After a tornado devastated Tarleton State University in 2016, the school faced a dilemma when it came time to rebuild: how to spend every penny of the insurance money so as to not risk losing leftover funds, but, at the same time, not go over budget.
Since Tarleton’s insurance claim allocated most of the funds to the Animal and Plant Sciences building, the university’s College of Agriculture and Environmental Sciences set out to complete a $9.1-million, 70,000-sq-ft complex to provide a centralized educational facility, a covered home for livestock and a horticulture lab.

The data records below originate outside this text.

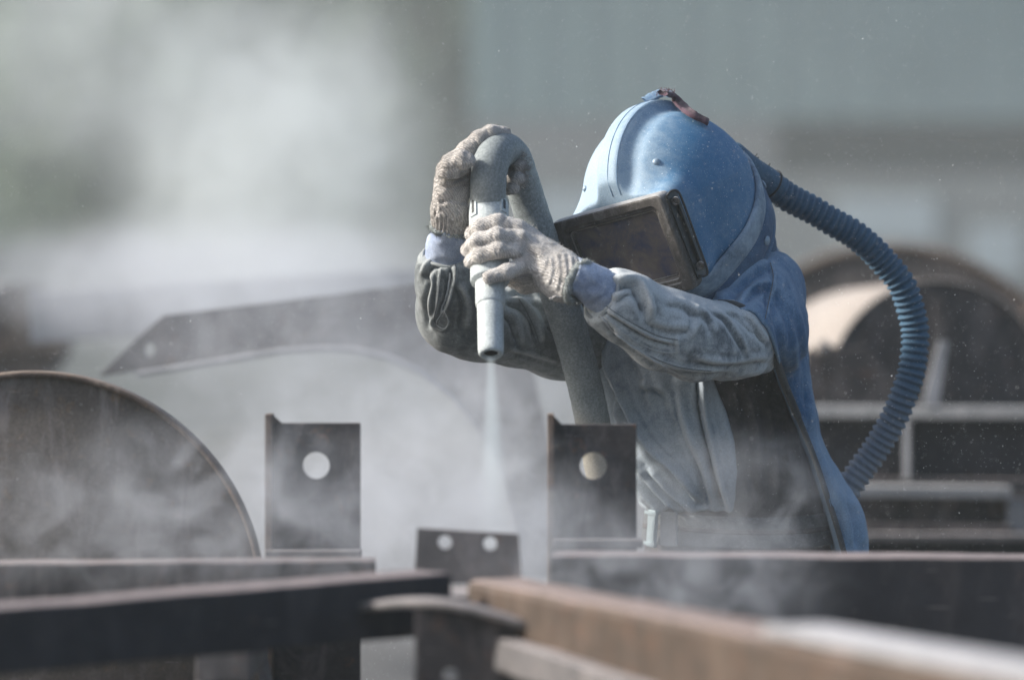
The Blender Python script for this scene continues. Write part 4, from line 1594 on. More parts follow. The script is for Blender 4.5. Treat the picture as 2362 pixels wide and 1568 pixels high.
# torn thread hanging from the glove
path, _ = smooth_path([(*A(1300, 682, 7.06),), (*A(1290, 686, 7.052),), (*A(1279, 684, 7.05),), (*A(1272, 690, 7.05),), (*A(1268, 686, 7.05),)], 20)
bm = tube_mesh([Vector(p) for p in path], .0022, 7)
obj('torn_thread', bm, MC['glove'], gl, True)

# upper glove, over the bend of the hose
g = Field((-0.19, 7.04, 1.24), (0.06, 7.34, 1.56), 0.0019)
for a, ra, b, rb in [((1040, 395, 7.185), .024, (1040, 480, 7.205), .028), ((1062, 400, 7.19), .022, (1060, 480, 7.205), .026),
                     ((1032, 412, 7.170), .018, (1032, 480, 7.195), .022), ((1058, 375, 7.195), .020, (1062, 420, 7.205), .022)]:
    g.seg(A(*a), A(*b), ra, rb, 0.02)
gf = g.like()
for f_ in [
    [((1052, 385, 7.185), .020), ((1076, 350, 7.180), .0165), ((1104, 322, 7.180), .0142), ((1132, 306, 7.185), .0128), ((1162, 309, 7.200), .0118)],
    [((1030, 400, 7.150), .017), ((1040, 378, 7.140), .0165), ((1066, 368, 7.130), .015), ((1080, 371, 7.128), .0125)],
    [((1062, 385, 7.21), .015), ((1130, 374, 7.236), .0125), ((1178, 374, 7.228), .0125), ((1200, 384, 7.205), .0122)],
    [((1062, 405, 7.21), .015), ((1130, 405, 7.236), .0125), ((1174, 405, 7.226), .0125), ((1196, 412, 7.202), .0120)],
    [((1062, 430, 7.215), .014), ((1130, 434, 7.236), .0120), ((1166, 432, 7.224), .0120), ((1184, 434, 7.204), .0110)]]:
    finger(gf, f_, kj=.003)
g.F = smin(g.F, gf.F, 0.007).astype(np.float32)
w0, w1 = A(1047, 478, 7.205), A(1040, 520, 7.222)
g.seg(w0, w1, .0315, .0345, .014)
nn = (w1 - w0) / np.linalg.norm(w1 - w0)
X, Y, Z = g.grid((slice(0, g.n[0]), slice(0, g.n[1]), slice(0, g.n[2])))
g.F = smax(g.F, (X - w1[0]) * nn[0] + (Y - w1[1]) * nn[1] + (Z - w1[2]) * nn[2] - .001, .004).astype(np.float32)
V, F = g.mesh()
V = relax(V, F, 2)
V = ribbing(V, w0, w1, .03, 30, .0012)
V = folds(V, vnormals(V, F), [
    ([(1014, 398), (1030, 408), (1055, 406), (1082, 392)], 6, 0.0045, 1.2),
    ([(1015, 420), (1040, 425), (1080, 415)], 5, 0.0022, 0.9),
    ([(1008, 470), (1040, 462), (1082, 468)], 5, -0.003, 0.3),
    ([(1020, 388), (1040, 392), (1062, 385)], 4, -0.0025, 0.3),
    ([(1120, 296), (1126, 308), (1122, 322)], 3, -0.0015, 0), ([(1092, 318), (1100, 330), (1100, 345)], 3, -0.0015, 0),
    ([(1010, 450), (1014, 480), (1006, 510)], 4, 0.002, 0.8), ([(1060, 470), (1064, 495), (1062, 520)], 4, 0.002, 0.8)], .3)
V = crumple(V, vnormals(V, F), 0.0015, 55, 6)
gu = from_arrays('glove', V, F, MC['glove_dark'], person)
fuzz('loose_threads', V, vnormals(V, F), gu, MC['glove_dark'], 3000, .0032, 14)
o, V_, N_ = fray_ring(w1 + nn * .004, nn, .0325, fm, 7, .0045)
fuzz('loose_threads', V_, N_, gu, fm, 600, .006, 15, .0005)
# worn finger tips
tips = np.array([A(1206, 362, 7.20), A(1213, 385, 7.20), A(1211, 405, 7.2), A(1205, 425, 7.2)])
VV = np.repeat(tips, 60, axis=0) + np.random.randn(240, 3) * .004
fuzz('loose_threads', VV, np.tile(np.array([[.8, -.2, .4]]), (240, 1)), gu, MC['glove_dark'], 240, .007, 16, .0006)

# ================================================================ helmet
HC = A(1540, 440, 7.40)
yaw, pit, rol = math.radians(-38), math.radians(12), math.radians(-14)
RH = Matrix.Rotation(rol, 3, 'Y') @ Matrix.Rotation(yaw, 3, 'Z') @ Matrix.Rotation(pit, 3, 'X')
RHn = np.array(RH)
toW = lambda p: RHn @ np.array(p, float) + HC
NRM = np.array([.286, .677, -.678]); NRM /= np.linalg.norm(NRM)
nl = RHn.T @ NRM
PD = 0.036


def helmet_mat():
    m, nt, b = nodes_mat('dusty blue helmet shell')
    geo = N(nt, 'ShaderNodeNewGeometry')
    tc = N(nt, 'ShaderNodeTexCoord')
    pos = geo.outputs['Position']
    n1 = noise_node(nt, pos, 9, 8, 0.68, 0.3)
    n2 = noise_node(nt, pos, 60, 8, 0.72, 0.3)
    n3 = noise_node(nt, pos, 600, 3, 0.7)
    s2 = N(nt, 'ShaderNodeSeparateXYZ'); nt.links.new(pos, s2.inputs[0])
    # shell colour grows paler towards the left
    g = maprange(nt, s2.outputs[0], HC[0] + .06, HC[0] - .13, 0.0, 0.42)
    s = mathn(nt, 'ADD', mathn(nt, 'MULTIPLY_ADD', n2.outputs[0], 0.45, mathn(nt, 'MULTIPLY', n1.outputs[0], 0.55)), g)
    f = maprange(nt, s, 0.40, 0.92)
    c = mixc(nt, f, (0.045, 0.150, 0.285), (0.28, 0.37, 0.455))
    gr = maprange(nt, n3.outputs[0], 0.3, 0.7, 0.86, 1.14)
    fc_ = N(nt, 'ShaderNodeCombineColor')
    for i in range(3): nt.links.new(gr, fc_.inputs[i])
    c = mixc(nt, 1.0, c, fc_.outputs[0], 'MULTIPLY')
    spk = noise_node(nt, pos, 330, 2, 0.5)
    c = mixc(nt, mathn(nt, 'MULTIPLY', maprange(nt, spk.outputs[0], .66, .74), .6), c, (.62, .68, .74))
    nt.links.new(c, b.inputs['Base Color'])
    b.inputs['Roughness'].default_value = 0.62
    b.inputs['Specular IOR Level'].default_value = 0.3
    bump(nt, b, mathn(nt, 'ADD', mathn(nt, 'MULTIPLY', n3.outputs[0], .5), n2.outputs[0]), 0.25, 0.0015)
    return m


MC['helmet'] = helmet_mat()
fh = Field((-.20, -.24, -.30), (.20, .21, .22), 0.0028)
X, Y, Z = fh.grid((slice(0, fh.n[0]), slice(0, fh.n[1]), slice(0, fh.n[2])))
a_, b_ = .142, .162
cz = np.where(Z > 0, .143, .27)
# slightly pointed crown
a_ = np.where(X > 0, .142 - .17 * np.clip(Z, 0, .2), .142) + 0 * Y
b_ = np.where(Y > 0, .162 - .10 * np.clip(Z, 0, .2), .162) + 0 * X
q = np.sqrt((X / a_) ** 2 + (Y / b_) ** 2 + (Z / cz) ** 2)
q2 = np.sqrt((X / a_ ** 2) ** 2 + (Y / b_ ** 2) ** 2 + (Z / cz ** 2) ** 2) + 1e-9
d = q * (q - 1) / q2
ss = lambda e0, e1, x: (lambda t: t * t * (3 - 2 * t))(np.clip((x - e0) / (e1 - e0), 0, 1))
crest = (1 - ss(.018, .036, np.abs(X + 0 * Y + 0 * Z)))
fade = ss(-.09, -.01, Z + 0 * X + 0 * Y) * (1 - ss(.10, .17, Y + 0 * X + 0 * Z))
groove = np.exp(-((np.abs(X) - .042) / .011) ** 2)
d = d - .0155 * crest * fade + .004 * groove * fade
# forehead fillet into the visor box
bc_ = np.array([0, -.142, -.054])
qx, qy, qz = np.abs(X) - .094, np.abs(Y - bc_[1]) - .020, np.abs(Z - bc_[2]) - .062
box = np.sqrt(np.maximum(qx, 0) ** 2 + np.maximum(qy, 0) ** 2 + np.maximum(qz, 0) ** 2) + np.minimum(np.maximum(np.maximum(qx, qy), qz), 0) - .018
d = smin(d, box, .050)
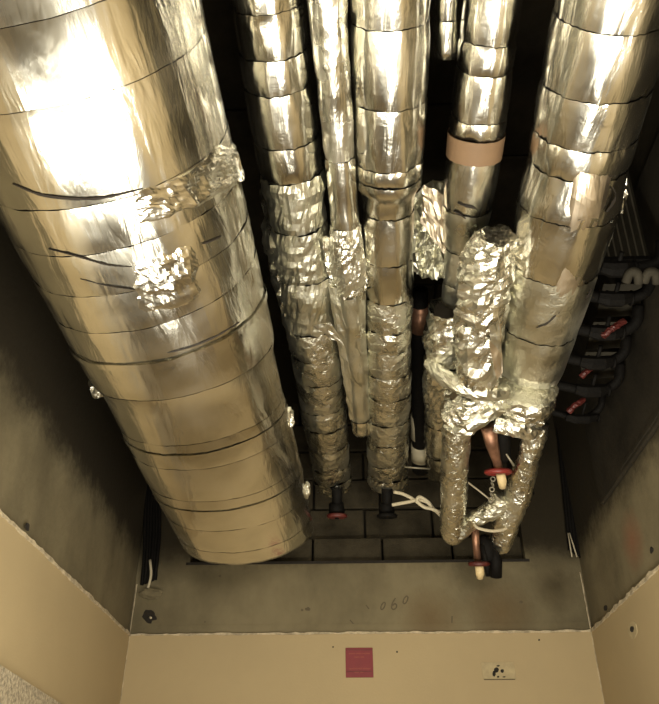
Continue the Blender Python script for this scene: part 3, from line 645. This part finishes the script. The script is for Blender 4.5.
for px, py, a_, b_, Y in ((365, 627, 1.8, 2.2, YB), (308, 609, 2.6, 2, YB), (302, 610, 1.4, 1.1, YB), (521, 602, 1.8, 1.2, YB), (539, 640, .9, .9, yw), (397, 652, .9, .9, yw), (205, 622, .9, .7, YB), (333, 647, .8, .8, yw), (220, 576, 1.4, 1.2, YB)):
    blob('pock_mark', px, py, a_, b_, M['pencil'] if Y == YB else M['hole'], wb, Y=Y, th=.002)
blob('pock_mark', 27, 527, 1.5, 4, M['hole'], wl, plane='X', X=XL+tk, th=.004); blob('pock_mark', 606, 608, 1.5, 2.6, M['hole'], wr, plane='X', X=XR, th=.004); blob('pock_mark', 652, 550, 1.3, 3, M['hole'], wr, plane='X', X=XR, th=.004)
def stroke(pts, r=.0035, name='marker_stroke'):
    P = subdiv([onY(x, y, YB-.0005) for x, y in pts], 5); mb = MB().tube(P, r, 6)
    for v in mb.v: v.y = YB-.0012+(v.y-YB)*.15
    return mb.build(name, M['pencil'], wb)
def digit0(cx, cy, a, b, sl=.35): stroke([(cx+a*math.cos(t)+sl*-b*math.sin(t)*1., cy+b*math.sin(t)) for t in [k*math.pi/4 for k in range(9)]])
digit0(383, 606, 1.8, 3.6); digit0(405.5, 600, 2., 3.8)
stroke([(395.5, 598), (392.5, 603), (391.5, 607), (393, 609.5), (396, 608), (396.5, 605), (394.5, 603.8), (392.3, 606)])
stroke([(452, 616), (452, 630), (453.5, 642)], .003, 'hairline_crack'); stroke([(350, 620), (358, 629)], .003, 'scratch'); stroke([(366, 605), (369, 609)], .003, 'scratch')
# lintel skirt: slightly proud strip just above the paint
MB().box((XL+tk, YB-.004, ZP+.006), (XR-tk, YB, onY(350, 624, YB).z)).build('render_strip', M['conc'], wb)
MB().box((HX0-.02, YB-.003, ZLINT-.008), (HX1+.02, YB+.02, ZLINT+.006)).build('lintel_arris', M['hole'], wb)

bk = thing('backing_plate', 'dark grey steel plate behind the black valves by the right wall', 'plate', at(606, 400, 3.6))
for y0_, y1_, xa_, xb_, d_ in ((284, 318, 596, 640, 3.20), (322, 350, 586, 632, 3.34), (352, 380, 578, 618, 3.46)):
    p0, p1, p2, p3 = at(xa_, y1_, d_+.06), at(xb_, y1_-3, d_+.06), at(xb_+2, y0_, d_), at(xa_+8, y0_, d_); v4 = [p0, p1, p2, p3]; v4 += [q+FWD*.012 for q in v4]
    link_mesh('plate_panel', v4, [(0, 1, 2, 3), (4, 5, 6, 7), (0, 1, 5, 4), (1, 2, 6, 5), (2, 3, 7, 6), (3, 0, 4, 7)], M['deck'], bk)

The main building consists of six state-of-the-art labs for animal and plant science research along with two laboratory preparation spaces and a retail store. The complex also includes a 42,000-sq-ft covered, open-air livestock area for animals as part of an active learning environment. And to replace the building decimated by the tornado, Linbeck constructed an 8,000-sq-ft building for the planting and greenhouse program.
Because the university’s wish list exceeded the budget, Linbeck held meetings to find ways to trim the list and acted as a mediator between the owner and designers to manage costs while maintaining expectations. The project stayed under budget, and the remaining money paid for items outside the scope of the contract.
Unusually rainy weather delayed the overall schedule. With the university 75 miles from a major city, Linbeck had to help local contractors fill manpower gaps so the project could keep pace. Linbeck was able to recover a significant amount of time—the equivalent of squeezing 60 weeks of work into a 45-week period—and completed the project in time for the first day of classes.